* Your objective
Give the data below again exactly as it stands. Omit the pictures.

* Data section
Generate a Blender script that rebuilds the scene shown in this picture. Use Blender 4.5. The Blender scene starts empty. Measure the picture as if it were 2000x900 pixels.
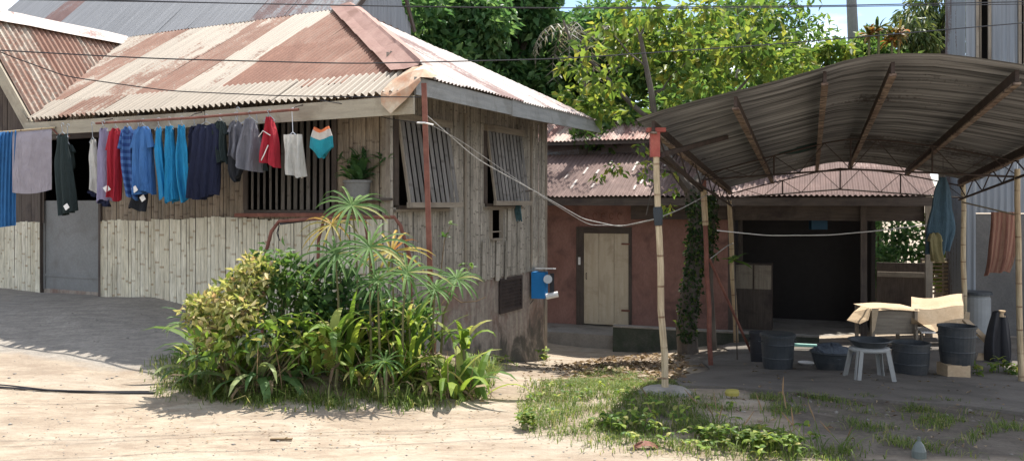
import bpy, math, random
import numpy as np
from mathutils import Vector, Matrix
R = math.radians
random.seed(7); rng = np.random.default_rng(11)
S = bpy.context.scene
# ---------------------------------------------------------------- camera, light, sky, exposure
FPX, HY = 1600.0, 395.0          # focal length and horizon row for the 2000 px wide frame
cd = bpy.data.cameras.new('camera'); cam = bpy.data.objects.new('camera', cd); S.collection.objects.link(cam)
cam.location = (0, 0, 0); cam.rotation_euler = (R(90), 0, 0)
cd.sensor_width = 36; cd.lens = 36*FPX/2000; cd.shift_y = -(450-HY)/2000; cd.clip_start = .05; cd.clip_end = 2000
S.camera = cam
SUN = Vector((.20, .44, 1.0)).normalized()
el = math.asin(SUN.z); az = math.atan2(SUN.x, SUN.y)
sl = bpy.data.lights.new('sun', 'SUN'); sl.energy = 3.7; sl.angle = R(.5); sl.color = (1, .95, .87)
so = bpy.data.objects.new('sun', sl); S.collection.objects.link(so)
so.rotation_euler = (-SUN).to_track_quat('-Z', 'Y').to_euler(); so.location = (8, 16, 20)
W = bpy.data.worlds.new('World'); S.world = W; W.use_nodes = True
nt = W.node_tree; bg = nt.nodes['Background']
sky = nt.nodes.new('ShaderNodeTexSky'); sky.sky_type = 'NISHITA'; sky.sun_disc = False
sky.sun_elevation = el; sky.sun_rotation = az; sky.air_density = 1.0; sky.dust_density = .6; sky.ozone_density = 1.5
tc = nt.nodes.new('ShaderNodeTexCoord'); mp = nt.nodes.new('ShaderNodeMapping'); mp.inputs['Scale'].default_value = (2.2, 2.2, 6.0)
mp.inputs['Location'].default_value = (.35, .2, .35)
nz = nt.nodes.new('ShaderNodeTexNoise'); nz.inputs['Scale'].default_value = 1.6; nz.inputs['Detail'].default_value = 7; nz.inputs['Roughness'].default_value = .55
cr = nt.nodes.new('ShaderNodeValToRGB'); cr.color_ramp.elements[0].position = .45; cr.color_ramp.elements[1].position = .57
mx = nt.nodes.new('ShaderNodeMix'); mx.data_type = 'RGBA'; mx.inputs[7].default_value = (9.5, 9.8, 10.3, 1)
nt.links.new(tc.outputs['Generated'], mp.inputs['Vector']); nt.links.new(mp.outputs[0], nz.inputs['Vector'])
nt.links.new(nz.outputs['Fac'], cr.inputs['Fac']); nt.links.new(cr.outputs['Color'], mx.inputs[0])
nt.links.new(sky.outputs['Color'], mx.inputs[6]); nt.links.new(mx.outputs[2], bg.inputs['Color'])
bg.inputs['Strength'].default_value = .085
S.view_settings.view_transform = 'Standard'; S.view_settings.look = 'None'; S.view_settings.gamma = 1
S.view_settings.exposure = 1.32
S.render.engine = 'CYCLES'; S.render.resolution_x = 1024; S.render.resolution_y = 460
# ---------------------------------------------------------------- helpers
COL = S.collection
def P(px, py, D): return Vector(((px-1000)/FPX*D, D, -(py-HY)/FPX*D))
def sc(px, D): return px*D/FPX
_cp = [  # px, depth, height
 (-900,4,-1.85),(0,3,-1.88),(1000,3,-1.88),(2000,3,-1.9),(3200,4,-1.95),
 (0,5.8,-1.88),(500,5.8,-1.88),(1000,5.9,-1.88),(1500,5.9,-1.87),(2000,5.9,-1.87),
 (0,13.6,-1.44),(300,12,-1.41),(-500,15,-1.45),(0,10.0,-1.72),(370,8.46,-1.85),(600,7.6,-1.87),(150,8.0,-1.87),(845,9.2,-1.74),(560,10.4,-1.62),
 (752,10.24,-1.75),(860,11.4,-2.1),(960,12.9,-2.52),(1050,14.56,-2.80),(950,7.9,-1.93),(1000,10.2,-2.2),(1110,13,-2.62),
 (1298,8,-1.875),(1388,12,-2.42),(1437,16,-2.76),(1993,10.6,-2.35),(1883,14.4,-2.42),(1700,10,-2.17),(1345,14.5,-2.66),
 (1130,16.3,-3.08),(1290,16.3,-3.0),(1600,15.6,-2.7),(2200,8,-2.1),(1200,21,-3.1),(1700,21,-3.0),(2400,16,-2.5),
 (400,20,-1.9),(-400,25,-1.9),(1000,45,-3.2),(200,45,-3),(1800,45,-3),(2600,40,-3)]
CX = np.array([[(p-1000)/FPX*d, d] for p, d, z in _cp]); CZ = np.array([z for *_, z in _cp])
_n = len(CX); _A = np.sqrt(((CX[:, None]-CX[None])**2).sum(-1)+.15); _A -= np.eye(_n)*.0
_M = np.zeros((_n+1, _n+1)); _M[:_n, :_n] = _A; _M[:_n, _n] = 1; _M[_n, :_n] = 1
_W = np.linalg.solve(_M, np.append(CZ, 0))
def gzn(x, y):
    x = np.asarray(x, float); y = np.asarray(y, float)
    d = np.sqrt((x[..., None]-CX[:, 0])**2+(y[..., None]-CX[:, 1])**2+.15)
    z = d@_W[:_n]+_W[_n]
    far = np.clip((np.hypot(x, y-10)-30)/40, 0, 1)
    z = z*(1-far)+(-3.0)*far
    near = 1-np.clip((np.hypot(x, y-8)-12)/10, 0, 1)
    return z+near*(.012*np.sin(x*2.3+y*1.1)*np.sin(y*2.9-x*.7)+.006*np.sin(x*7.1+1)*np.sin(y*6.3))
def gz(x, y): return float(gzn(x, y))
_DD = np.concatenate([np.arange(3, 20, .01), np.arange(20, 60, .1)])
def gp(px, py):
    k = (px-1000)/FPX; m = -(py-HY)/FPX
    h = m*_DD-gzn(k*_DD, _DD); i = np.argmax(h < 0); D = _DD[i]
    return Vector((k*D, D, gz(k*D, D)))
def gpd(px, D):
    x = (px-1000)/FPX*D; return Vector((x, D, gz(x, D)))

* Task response
Generate a Blender script that rebuilds the scene shown in this picture. Use Blender 4.5. The Blender scene starts empty. Measure the picture as if it were 2000x900 pixels.
import bpy, math, random
import numpy as np
from mathutils import Vector, Matrix
R = math.radians
random.seed(7); rng = np.random.default_rng(11)
S = bpy.context.scene
# ---------------------------------------------------------------- camera, light, sky, exposure
FPX, HY = 1600.0, 395.0          # focal length and horizon row for the 2000 px wide frame
cd = bpy.data.cameras.new('camera'); cam = bpy.data.objects.new('camera', cd); S.collection.objects.link(cam)
cam.location = (0, 0, 0); cam.rotation_euler = (R(90), 0, 0)
cd.sensor_width = 36; cd.lens = 36*FPX/2000; cd.shift_y = -(450-HY)/2000; cd.clip_start = .05; cd.clip_end = 2000
S.camera = cam
SUN = Vector((.20, .44, 1.0)).normalized()
el = math.asin(SUN.z); az = math.atan2(SUN.x, SUN.y)
sl = bpy.data.lights.new('sun', 'SUN'); sl.energy = 3.7; sl.angle = R(.5); sl.color = (1, .95, .87)
so = bpy.data.objects.new('sun', sl); S.collection.objects.link(so)
so.rotation_euler = (-SUN).to_track_quat('-Z', 'Y').to_euler(); so.location = (8, 16, 20)
W = bpy.data.worlds.new('World'); S.world = W; W.use_nodes = True
nt = W.node_tree; bg = nt.nodes['Background']
sky = nt.nodes.new('ShaderNodeTexSky'); sky.sky_type = 'NISHITA'; sky.sun_disc = False
sky.sun_elevation = el; sky.sun_rotation = az; sky.air_density = 1.0; sky.dust_density = .6; sky.ozone_density = 1.5
tc = nt.nodes.new('ShaderNodeTexCoord'); mp = nt.nodes.new('ShaderNodeMapping'); mp.inputs['Scale'].default_value = (2.2, 2.2, 6.0)
mp.inputs['Location'].default_value = (.35, .2, .35)
nz = nt.nodes.new('ShaderNodeTexNoise'); nz.inputs['Scale'].default_value = 1.6; nz.inputs['Detail'].default_value = 7; nz.inputs['Roughness'].default_value = .55
cr = nt.nodes.new('ShaderNodeValToRGB'); cr.color_ramp.elements[0].position = .45; cr.color_ramp.elements[1].position = .57
mx = nt.nodes.new('ShaderNodeMix'); mx.data_type = 'RGBA'; mx.inputs[7].default_value = (9.5, 9.8, 10.3, 1)
nt.links.new(tc.outputs['Generated'], mp.inputs['Vector']); nt.links.new(mp.outputs[0], nz.inputs['Vector'])
nt.links.new(nz.outputs['Fac'], cr.inputs['Fac']); nt.links.new(cr.outputs['Color'], mx.inputs[0])
nt.links.new(sky.outputs['Color'], mx.inputs[6]); nt.links.new(mx.outputs[2], bg.inputs['Color'])
bg.inputs['Strength'].default_value = .085
S.view_settings.view_transform = 'Standard'; S.view_settings.look = 'None'; S.view_settings.gamma = 1
S.view_settings.exposure = 1.32
S.render.engine = 'CYCLES'; S.render.resolution_x = 1024; S.render.resolution_y = 460
# ---------------------------------------------------------------- helpers
COL = S.collection
def P(px, py, D): return Vector(((px-1000)/FPX*D, D, -(py-HY)/FPX*D))
def sc(px, D): return px*D/FPX
_cp = [  # px, depth, height
 (-900,4,-1.85),(0,3,-1.88),(1000,3,-1.88),(2000,3,-1.9),(3200,4,-1.95),
 (0,5.8,-1.88),(500,5.8,-1.88),(1000,5.9,-1.88),(1500,5.9,-1.87),(2000,5.9,-1.87),
 (0,13.6,-1.44),(300,12,-1.41),(-500,15,-1.45),(0,10.0,-1.72),(370,8.46,-1.85),(600,7.6,-1.87),(150,8.0,-1.87),(845,9.2,-1.74),(560,10.4,-1.62),
 (752,10.24,-1.75),(860,11.4,-2.1),(960,12.9,-2.52),(1050,14.56,-2.80),(950,7.9,-1.93),(1000,10.2,-2.2),(1110,13,-2.62),
 (1298,8,-1.875),(1388,12,-2.42),(1437,16,-2.76),(1993,10.6,-2.35),(1883,14.4,-2.42),(1700,10,-2.17),(1345,14.5,-2.66),
 (1130,16.3,-3.08),(1290,16.3,-3.0),(1600,15.6,-2.7),(2200,8,-2.1),(1200,21,-3.1),(1700,21,-3.0),(2400,16,-2.5),
 (400,20,-1.9),(-400,25,-1.9),(1000,45,-3.2),(200,45,-3),(1800,45,-3),(2600,40,-3)]
CX = np.array([[(p-1000)/FPX*d, d] for p, d, z in _cp]); CZ = np.array([z for *_, z in _cp])
_n = len(CX); _A = np.sqrt(((CX[:, None]-CX[None])**2).sum(-1)+.15); _A -= np.eye(_n)*.0
_M = np.zeros((_n+1, _n+1)); _M[:_n, :_n] = _A; _M[:_n, _n] = 1; _M[_n, :_n] = 1
_W = np.linalg.solve(_M, np.append(CZ, 0))
def gzn(x, y):
    x = np.asarray(x, float); y = np.asarray(y, float)
    d = np.sqrt((x[..., None]-CX[:, 0])**2+(y[..., None]-CX[:, 1])**2+.15)
    z = d@_W[:_n]+_W[_n]
    far = np.clip((np.hypot(x, y-10)-30)/40, 0, 1)
    z = z*(1-far)+(-3.0)*far
    near = 1-np.clip((np.hypot(x, y-8)-12)/10, 0, 1)
    return z+near*(.012*np.sin(x*2.3+y*1.1)*np.sin(y*2.9-x*.7)+.006*np.sin(x*7.1+1)*np.sin(y*6.3))
def gz(x, y): return float(gzn(x, y))
_DD = np.concatenate([np.arange(3, 20, .01), np.arange(20, 60, .1)])
def gp(px, py):
    k = (px-1000)/FPX; m = -(py-HY)/FPX
    h = m*_DD-gzn(k*_DD, _DD); i = np.argmax(h < 0); D = _DD[i]
    return Vector((k*D, D, gz(k*D, D)))
def gpd(px, D):
    x = (px-1000)/FPX*D; return Vector((x, D, gz(x, D)))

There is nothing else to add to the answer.